* _PROBLEM STATEMENT_
Copy out the material below in full, but not its images.

* _DATASET CONTENT_
>> start

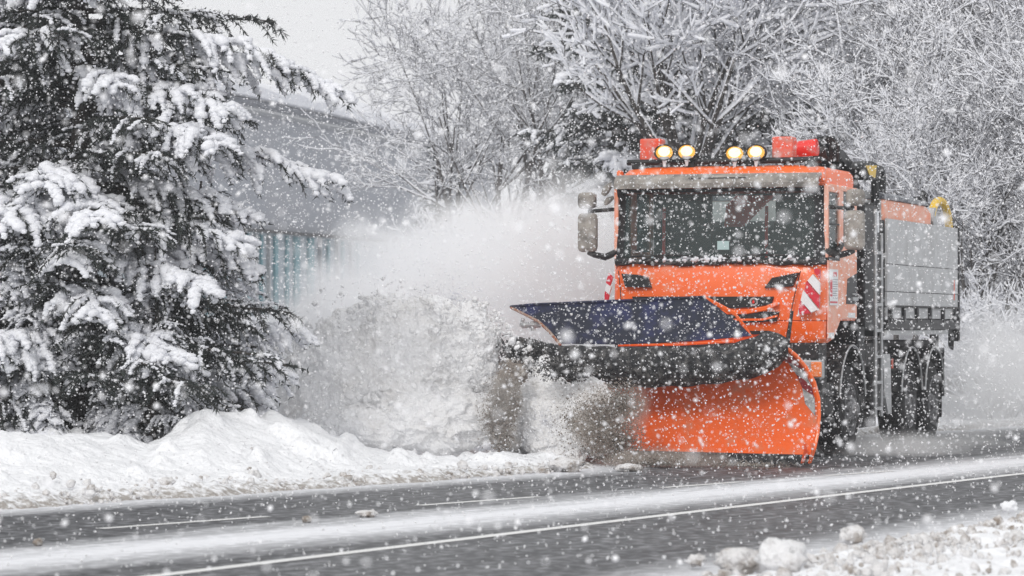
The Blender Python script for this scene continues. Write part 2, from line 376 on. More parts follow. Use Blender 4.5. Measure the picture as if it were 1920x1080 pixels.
def scatter(base, P, S, jit=.25, rot=True):
    """base (v,f); P (n,3); S (n,) or (n,3) -> V,T with a jittered shape for each copy"""
    v, f = base; n = len(P); S = np.asarray(S, float)
    if S.ndim == 1: S = np.stack([S]*3, 1)*(1+rng.uniform(-.3, .3, (n, 3)))
    L = v[None]*(1+rng.uniform(-jit, jit, (n, len(v), 1)))*S[:, None]
    if rot: L = np.einsum('nij,nkj->nki', randrot(n), L)
    V = (L+P[:, None]).reshape(-1, 3); T = (f[None]+np.arange(n)[:, None, None]*len(v)).reshape(-1, 3)
    return V, T
def cat(parts):
    V = []; T = []; b = 0
    for v, t in parts: V.append(v); T.append(t+b); b += len(v)
    return np.concatenate(V), np.concatenate(T)

def lump(seed, r, base=ICO3, flat=.75, amp=.34, fr=2.6):
    v = base[0].copy(); d = 1+amp*fbm(v[:, 0]*fr+seed*3.1, v[:, 1]*fr, v[:, 2]*fr+seed, 4)
    v = v*d[:, None]*r; v[:, 2] *= flat; return v
def clod(px, py, r, label, cat_='snow clod', m=DIRTYSNOW, seed=0, flat=.7, name='snow_clod', group=None, z=None, wide=1):
    X, Y = G(px, py); v = lump(seed, r, flat=flat); v[:, 0] *= wide; zb = 0 if z is None else z
    v[:, 2] -= v[:, 2].min()+r*.12
    o = link(name, npmesh(name, v, ICO3[1]), m); o.location = (X, Y, zb); tag(o, label, cat_, group); return o
clod(687, 970, .075, 'larger flattened clump of dark gritty slush lying on the white snow drift of the road', m=DIRTYSNOW, seed=3, flat=.45, wide=1.1, group='clods lying on the road')
clod(575, 980, .04, 'small dark pebble-like snow clod on the road left of the flattened gritty clump', m=SLUSH, seed=4, group='clods lying on the road')
clod(71, 1024, .035, 'small dark snow clod lying alone on the road at the far left', m=SLUSH, seed=5, group='clods lying on the road')
clod(312, 928, .07, 'rounded grey snow clod at the foot of the far snow bank below its dip', seed=6, z=.06)
clod(1062, 885, .13, 'pile of crusted grey snow lumps at the bank edge left of the orange plow blade', seed=16, z=.0, flat=.6, wide=1.4)
clod(1180, 884, .09, 'low grey snow lump at the bank edge nearest the plow blade', seed=17, z=.0, flat=.5, wide=1.6)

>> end

* _OUTPUT BELOW_
The Blender Python script for this scene continues. Write part 2, from line 376 on. More parts follow. Use Blender 4.5. Measure the picture as if it were 1920x1080 pixels.
def scatter(base, P, S, jit=.25, rot=True):
    """base (v,f); P (n,3); S (n,) or (n,3) -> V,T with a jittered shape for each copy"""
    v, f = base; n = len(P); S = np.asarray(S, float)
    if S.ndim == 1: S = np.stack([S]*3, 1)*(1+rng.uniform(-.3, .3, (n, 3)))
    L = v[None]*(1+rng.uniform(-jit, jit, (n, len(v), 1)))*S[:, None]
    if rot: L = np.einsum('nij,nkj->nki', randrot(n), L)
    V = (L+P[:, None]).reshape(-1, 3); T = (f[None]+np.arange(n)[:, None, None]*len(v)).reshape(-1, 3)
    return V, T
def cat(parts):
    V = []; T = []; b = 0
    for v, t in parts: V.append(v); T.append(t+b); b += len(v)
    return np.concatenate(V), np.concatenate(T)

def lump(seed, r, base=ICO3, flat=.75, amp=.34, fr=2.6):
    v = base[0].copy(); d = 1+amp*fbm(v[:, 0]*fr+seed*3.1, v[:, 1]*fr, v[:, 2]*fr+seed, 4)
    v = v*d[:, None]*r; v[:, 2] *= flat; return v
def clod(px, py, r, label, cat_='snow clod', m=DIRTYSNOW, seed=0, flat=.7, name='snow_clod', group=None, z=None, wide=1):
    X, Y = G(px, py); v = lump(seed, r, flat=flat); v[:, 0] *= wide; zb = 0 if z is None else z
    v[:, 2] -= v[:, 2].min()+r*.12
    o = link(name, npmesh(name, v, ICO3[1]), m); o.location = (X, Y, zb); tag(o, label, cat_, group); return o
clod(687, 970, .075, 'larger flattened clump of dark gritty slush lying on the white snow drift of the road', m=DIRTYSNOW, seed=3, flat=.45, wide=1.1, group='clods lying on the road')
clod(575, 980, .04, 'small dark pebble-like snow clod on the road left of the flattened gritty clump', m=SLUSH, seed=4, group='clods lying on the road')
clod(71, 1024, .035, 'small dark snow clod lying alone on the road at the far left', m=SLUSH, seed=5, group='clods lying on the road')
clod(312, 928, .07, 'rounded grey snow clod at the foot of the far snow bank below its dip', seed=6, z=.06)
clod(1062, 885, .13, 'pile of crusted grey snow lumps at the bank edge left of the orange plow blade', seed=16, z=.0, flat=.6, wide=1.4)
clod(1180, 884, .09, 'low grey snow lump at the bank edge nearest the plow blade', seed=17, z=.0, flat=.5, wide=1.6)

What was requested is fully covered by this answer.